[WRITTEN TASK]
Write out all the data again, exactly as it stands.

[PROVIDED MATERIAL]
..............................
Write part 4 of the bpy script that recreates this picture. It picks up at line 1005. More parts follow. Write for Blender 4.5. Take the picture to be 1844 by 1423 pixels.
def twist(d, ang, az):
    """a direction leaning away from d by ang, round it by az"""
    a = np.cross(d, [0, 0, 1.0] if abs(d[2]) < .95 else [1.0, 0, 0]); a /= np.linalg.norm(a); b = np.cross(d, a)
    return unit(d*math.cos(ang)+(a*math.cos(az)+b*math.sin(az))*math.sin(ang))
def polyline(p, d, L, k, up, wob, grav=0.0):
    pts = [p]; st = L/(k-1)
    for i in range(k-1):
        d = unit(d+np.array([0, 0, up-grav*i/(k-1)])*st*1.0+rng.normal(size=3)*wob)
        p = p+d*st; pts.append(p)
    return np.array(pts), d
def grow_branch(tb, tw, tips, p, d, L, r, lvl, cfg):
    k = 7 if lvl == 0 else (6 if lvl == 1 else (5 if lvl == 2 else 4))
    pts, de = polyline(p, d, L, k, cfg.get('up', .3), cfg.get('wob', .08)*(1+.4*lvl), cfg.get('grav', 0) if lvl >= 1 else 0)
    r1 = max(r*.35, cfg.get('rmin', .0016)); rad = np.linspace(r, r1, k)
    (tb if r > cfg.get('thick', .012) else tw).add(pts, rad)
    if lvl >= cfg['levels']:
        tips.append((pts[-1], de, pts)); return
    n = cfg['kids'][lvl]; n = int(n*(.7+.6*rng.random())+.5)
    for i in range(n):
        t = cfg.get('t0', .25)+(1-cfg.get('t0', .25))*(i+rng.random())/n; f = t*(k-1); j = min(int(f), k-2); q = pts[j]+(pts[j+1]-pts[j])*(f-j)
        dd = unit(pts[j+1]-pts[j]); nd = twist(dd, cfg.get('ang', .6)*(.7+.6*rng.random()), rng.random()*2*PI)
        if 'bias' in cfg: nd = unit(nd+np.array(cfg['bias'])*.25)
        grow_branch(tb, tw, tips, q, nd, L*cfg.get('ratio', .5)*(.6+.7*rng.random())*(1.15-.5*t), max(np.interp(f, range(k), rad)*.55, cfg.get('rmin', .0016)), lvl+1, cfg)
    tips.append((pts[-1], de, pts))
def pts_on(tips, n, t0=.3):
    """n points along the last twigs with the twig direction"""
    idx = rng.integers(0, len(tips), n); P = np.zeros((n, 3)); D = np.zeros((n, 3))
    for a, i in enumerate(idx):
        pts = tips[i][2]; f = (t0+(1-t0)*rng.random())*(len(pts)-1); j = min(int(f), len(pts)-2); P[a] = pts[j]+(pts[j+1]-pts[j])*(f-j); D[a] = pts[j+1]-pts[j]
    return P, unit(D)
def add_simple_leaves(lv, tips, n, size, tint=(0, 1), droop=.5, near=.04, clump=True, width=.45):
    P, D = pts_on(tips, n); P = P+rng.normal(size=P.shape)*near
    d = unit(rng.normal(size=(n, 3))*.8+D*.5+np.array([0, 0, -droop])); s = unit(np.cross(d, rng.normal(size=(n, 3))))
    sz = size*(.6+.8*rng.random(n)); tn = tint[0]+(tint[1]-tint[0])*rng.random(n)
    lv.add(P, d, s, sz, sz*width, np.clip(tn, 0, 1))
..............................
[FINAL ANSWER]
Write part 4 of the bpy script that recreates this picture. It picks up at line 1005. More parts follow. Write for Blender 4.5. Take the picture to be 1844 by 1423 pixels.
def twist(d, ang, az):
    """a direction leaning away from d by ang, round it by az"""
    a = np.cross(d, [0, 0, 1.0] if abs(d[2]) < .95 else [1.0, 0, 0]); a /= np.linalg.norm(a); b = np.cross(d, a)
    return unit(d*math.cos(ang)+(a*math.cos(az)+b*math.sin(az))*math.sin(ang))
def polyline(p, d, L, k, up, wob, grav=0.0):
    pts = [p]; st = L/(k-1)
    for i in range(k-1):
        d = unit(d+np.array([0, 0, up-grav*i/(k-1)])*st*1.0+rng.normal(size=3)*wob)
        p = p+d*st; pts.append(p)
    return np.array(pts), d
def grow_branch(tb, tw, tips, p, d, L, r, lvl, cfg):
    k = 7 if lvl == 0 else (6 if lvl == 1 else (5 if lvl == 2 else 4))
    pts, de = polyline(p, d, L, k, cfg.get('up', .3), cfg.get('wob', .08)*(1+.4*lvl), cfg.get('grav', 0) if lvl >= 1 else 0)
    r1 = max(r*.35, cfg.get('rmin', .0016)); rad = np.linspace(r, r1, k)
    (tb if r > cfg.get('thick', .012) else tw).add(pts, rad)
    if lvl >= cfg['levels']:
        tips.append((pts[-1], de, pts)); return
    n = cfg['kids'][lvl]; n = int(n*(.7+.6*rng.random())+.5)
    for i in range(n):
        t = cfg.get('t0', .25)+(1-cfg.get('t0', .25))*(i+rng.random())/n; f = t*(k-1); j = min(int(f), k-2); q = pts[j]+(pts[j+1]-pts[j])*(f-j)
        dd = unit(pts[j+1]-pts[j]); nd = twist(dd, cfg.get('ang', .6)*(.7+.6*rng.random()), rng.random()*2*PI)
        if 'bias' in cfg: nd = unit(nd+np.array(cfg['bias'])*.25)
        grow_branch(tb, tw, tips, q, nd, L*cfg.get('ratio', .5)*(.6+.7*rng.random())*(1.15-.5*t), max(np.interp(f, range(k), rad)*.55, cfg.get('rmin', .0016)), lvl+1, cfg)
    tips.append((pts[-1], de, pts))
def pts_on(tips, n, t0=.3):
    """n points along the last twigs with the twig direction"""
    idx = rng.integers(0, len(tips), n); P = np.zeros((n, 3)); D = np.zeros((n, 3))
    for a, i in enumerate(idx):
        pts = tips[i][2]; f = (t0+(1-t0)*rng.random())*(len(pts)-1); j = min(int(f), len(pts)-2); P[a] = pts[j]+(pts[j+1]-pts[j])*(f-j); D[a] = pts[j+1]-pts[j]
    return P, unit(D)
def add_simple_leaves(lv, tips, n, size, tint=(0, 1), droop=.5, near=.04, clump=True, width=.45):
    P, D = pts_on(tips, n); P = P+rng.normal(size=P.shape)*near
    d = unit(rng.normal(size=(n, 3))*.8+D*.5+np.array([0, 0, -droop])); s = unit(np.cross(d, rng.normal(size=(n, 3))))
    sz = size*(.6+.8*rng.random(n)); tn = tint[0]+(tint[1]-tint[0])*rng.random(n)
    lv.add(P, d, s, sz, sz*width, np.clip(tn, 0, 1))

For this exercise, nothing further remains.